Пима написала Муссолини, ходатайствуя за Льва. Писала она и еще одному человеку, которого Лев называл «мистер Эзра», и этот второй адресат обещал сделать все, что в его силах, дабы помочь товарищу по перу. 22 июня 1942 года, в одном из самых странных писем за весь период их переписки, Лев взволнованно писал Пиме: «А государственные инстанции вдруг вспомнили обо мне. Через три недели, всего лишь через три недели, я снова получу от них какие-то деньги, если, конечно, доживу до этого. Ведь я, несмотря ни на что, все же хочу жить. Мы, конечно, в скором времени победим в этой воине, и вот тогда я уже определенно, первым делом приеду к вам с визитом — иного я себе просто не представляю.
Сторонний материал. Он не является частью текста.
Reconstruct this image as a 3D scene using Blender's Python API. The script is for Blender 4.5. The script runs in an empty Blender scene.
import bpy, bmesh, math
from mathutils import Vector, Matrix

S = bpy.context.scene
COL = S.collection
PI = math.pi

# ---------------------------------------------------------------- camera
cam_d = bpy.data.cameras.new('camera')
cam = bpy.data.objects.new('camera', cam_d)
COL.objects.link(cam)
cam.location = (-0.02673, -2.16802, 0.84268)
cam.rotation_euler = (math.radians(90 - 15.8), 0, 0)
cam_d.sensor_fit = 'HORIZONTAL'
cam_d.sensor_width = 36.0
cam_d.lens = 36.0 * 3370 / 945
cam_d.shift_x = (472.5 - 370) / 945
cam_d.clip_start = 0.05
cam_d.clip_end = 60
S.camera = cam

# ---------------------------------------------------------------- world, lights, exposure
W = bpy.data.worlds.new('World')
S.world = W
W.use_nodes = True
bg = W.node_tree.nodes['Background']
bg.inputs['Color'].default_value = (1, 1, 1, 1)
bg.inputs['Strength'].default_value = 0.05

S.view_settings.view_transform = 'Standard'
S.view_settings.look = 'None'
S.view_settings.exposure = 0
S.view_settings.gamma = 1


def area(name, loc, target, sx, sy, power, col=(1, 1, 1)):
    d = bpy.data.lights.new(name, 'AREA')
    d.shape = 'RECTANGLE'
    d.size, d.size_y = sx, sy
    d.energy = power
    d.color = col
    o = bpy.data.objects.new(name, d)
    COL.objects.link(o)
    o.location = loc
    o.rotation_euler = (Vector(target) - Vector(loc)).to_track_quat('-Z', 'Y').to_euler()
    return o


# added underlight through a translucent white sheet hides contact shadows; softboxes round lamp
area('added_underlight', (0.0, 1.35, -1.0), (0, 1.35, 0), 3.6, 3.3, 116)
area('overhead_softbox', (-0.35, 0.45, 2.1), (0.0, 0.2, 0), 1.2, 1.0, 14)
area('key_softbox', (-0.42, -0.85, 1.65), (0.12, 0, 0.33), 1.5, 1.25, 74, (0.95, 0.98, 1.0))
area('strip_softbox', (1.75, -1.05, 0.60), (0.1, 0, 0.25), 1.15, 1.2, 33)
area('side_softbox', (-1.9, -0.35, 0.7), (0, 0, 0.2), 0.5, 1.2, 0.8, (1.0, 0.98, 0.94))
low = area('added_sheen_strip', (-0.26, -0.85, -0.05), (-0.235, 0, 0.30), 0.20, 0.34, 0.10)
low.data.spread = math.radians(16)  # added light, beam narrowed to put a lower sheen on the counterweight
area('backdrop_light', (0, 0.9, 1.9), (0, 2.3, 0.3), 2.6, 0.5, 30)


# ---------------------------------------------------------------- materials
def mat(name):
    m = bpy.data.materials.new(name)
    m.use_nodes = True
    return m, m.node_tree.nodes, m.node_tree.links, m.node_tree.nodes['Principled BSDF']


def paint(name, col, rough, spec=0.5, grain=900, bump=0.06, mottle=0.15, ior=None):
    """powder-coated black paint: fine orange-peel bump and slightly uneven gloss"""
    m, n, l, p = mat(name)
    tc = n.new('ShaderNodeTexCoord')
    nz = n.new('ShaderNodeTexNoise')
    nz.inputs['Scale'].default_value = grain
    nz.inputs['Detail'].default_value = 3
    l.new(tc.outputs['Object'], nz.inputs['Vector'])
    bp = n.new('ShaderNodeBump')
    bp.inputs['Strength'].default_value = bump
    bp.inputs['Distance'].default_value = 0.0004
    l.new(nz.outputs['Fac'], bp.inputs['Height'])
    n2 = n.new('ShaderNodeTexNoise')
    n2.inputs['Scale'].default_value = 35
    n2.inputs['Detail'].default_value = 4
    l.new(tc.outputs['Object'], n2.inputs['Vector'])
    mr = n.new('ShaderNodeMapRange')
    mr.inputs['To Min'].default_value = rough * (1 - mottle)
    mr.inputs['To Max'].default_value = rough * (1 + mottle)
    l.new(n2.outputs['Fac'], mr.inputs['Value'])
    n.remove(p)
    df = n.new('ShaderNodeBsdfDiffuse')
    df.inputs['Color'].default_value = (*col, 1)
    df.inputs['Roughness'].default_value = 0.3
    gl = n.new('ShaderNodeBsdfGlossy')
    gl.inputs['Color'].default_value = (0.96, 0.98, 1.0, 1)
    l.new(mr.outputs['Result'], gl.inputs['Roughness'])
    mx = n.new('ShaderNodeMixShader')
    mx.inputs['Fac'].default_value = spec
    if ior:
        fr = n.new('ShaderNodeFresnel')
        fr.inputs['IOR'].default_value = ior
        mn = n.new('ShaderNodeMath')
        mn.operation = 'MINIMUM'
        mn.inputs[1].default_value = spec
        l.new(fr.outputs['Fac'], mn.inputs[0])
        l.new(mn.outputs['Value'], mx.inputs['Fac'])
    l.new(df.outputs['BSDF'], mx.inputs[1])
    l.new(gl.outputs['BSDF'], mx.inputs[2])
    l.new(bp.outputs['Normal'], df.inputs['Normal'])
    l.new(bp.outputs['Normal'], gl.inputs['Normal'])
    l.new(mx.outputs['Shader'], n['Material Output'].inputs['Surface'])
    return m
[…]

Ах, победа будет такой восхитительной!»

В этом письме «мы» означает — нацистская Германия.

Но сколь бы захватывающими ни оказались для меня все эти письма и документы, ничуть не менее удивительными были люди, с которыми мне доводилось встречаться, пока я изучал жизнь моего героя. Среди них баронесса Эренфельс, к которой я отправился на свидание в замок Лихтенау. Это не та баронесса, что взяла себе, как мне сообщили в Вене, псевдоним Курбан Саид: та была второй женой барона Эренфельса. Нынешняя же баронесса, третья жена барона, поведала мне историю собственной жизни, а потом отвела меня в помещение в одной из башен замка, в подвал, заваленный до потолка фамильными документами и фотографиями…

Позже, когда я вернулся в США, мне удалось встретиться с Питером Вирэком, отец которого, Джордж Сильвестр Вирэк, был «нью-йоркским другом» Льва и его соавтором. Кроме того, Вирэк-старший, по-видимому, первым из американских журналистов взял интервью у Гитлера.